[Libpqxx-general] pqxx::pipeline as a means of "posting" a call to a pl/pgSQL function

Jeroen Vermeulen jtv at xs4all.nl
Wed Jun 11 08:23:08 UTC 2008


Peter Geoghegan wrote:

> Very useful, thank you. I'm happy enough to use pipeline in this way,
> but the case could be made that having a convenience method that is
> similar to "result pqxx::transaction_base::exec(  const
> PGSTD::stringstream & Query, const PGSTD::string & Desc =
> PGSTD::string())" that would be called, say, "post", that returns void
> and never stalls(as its name suggests, "posting" a query), would be of
> general utility. I'm not sure how easily implemented such a method
> would be, as pqxx's innards are well encapsulated from me, but it's
> something to consider.

That does sound interesting.  However the devil is in the details: a lot 
of code might have to be extended to check for ongoing "post" 
statements, and complete any that may be pending.  Even if there's no 
return value you're interested in, errors still need to be detected and 
raised as exceptions (typically during some libpqxx call after the 
post() one).  That becomes a problem if the function that detects the 
error can't throw exceptions.  Don't know off the top of my head whether 
that actually occurs anywhere though.

The pipeline makes it all explicit: you state that you want to operate 
in this special environment, and that you are ready to deal with its 
quirks.  The library can simply forbid you to do certain things while 
you have a pipeline open, which is a state you can recognize statically 
in your code.  Otherwise I might have to say "you can't do this while 
you have any post() statements pending," which is harder to keep track of.

Of course I have been known to over-think these things.  The pipeline is 
an API experiment; maybe if we go over the code in detail and consider 
all the interactions we find that (part of) its functionality fits 
naturally into the transaction class.  But it'd take a lot of time for a 
relatively small gain.


> Incidentally, my offer to create a demo application showcasing pqxx
> with MFC ( Microsoft's wrapper classes for the win32 API) stands. Is
> the demo database created by the demo/test programs SQL-ascii encoded?

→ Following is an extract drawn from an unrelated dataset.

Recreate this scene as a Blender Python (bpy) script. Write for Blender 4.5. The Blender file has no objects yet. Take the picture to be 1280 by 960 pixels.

It may be worth talking to Kirit Saelensminde about that, by the way! 
Kirit is working on a way to generate Visual C++ project files, in such 
a way that they pick up your own settings as needed to make the library 
compatible with other programs.  I imagine there would be some useful 
interaction between the two ideas.

The tests don't create the test database, though they do set up the 
actual tables and data.  Any roughly ASCII-compatible choice of locale 
should work on the backend, as far as the existing test suite is concerned.


> I don't recall. I guess if it was, I'd use multibyte/ "Ansi" encoding
> for the application - this is a variable byte-per-character (one or
> two bytes) ascii superset that supports extended Latin characters, the
> euro symbol etc. There are no invalid byte-sequences with this
> encoding, so Postgres will never complain, no matter what you store
> (you won't be storing Chinese or Arabic though). Perhaps a demo
> application isn't appropriate at all (because it will so trivial), I'm
> not sure - as I've said before though, mySQL++ has an MFC demo
> application when I last looked about a year ago, so this is well
> precedented.

If you are going to set up a database as part of the application, might 
as well make it a full Unicode one.  The client application doesn't have 
to run in the same encoding as the database, and postgres supports full 
bidirectional conversion in UTF-8-encoded backends.  (Except for 
characters that the target encoding doesn't have, of course).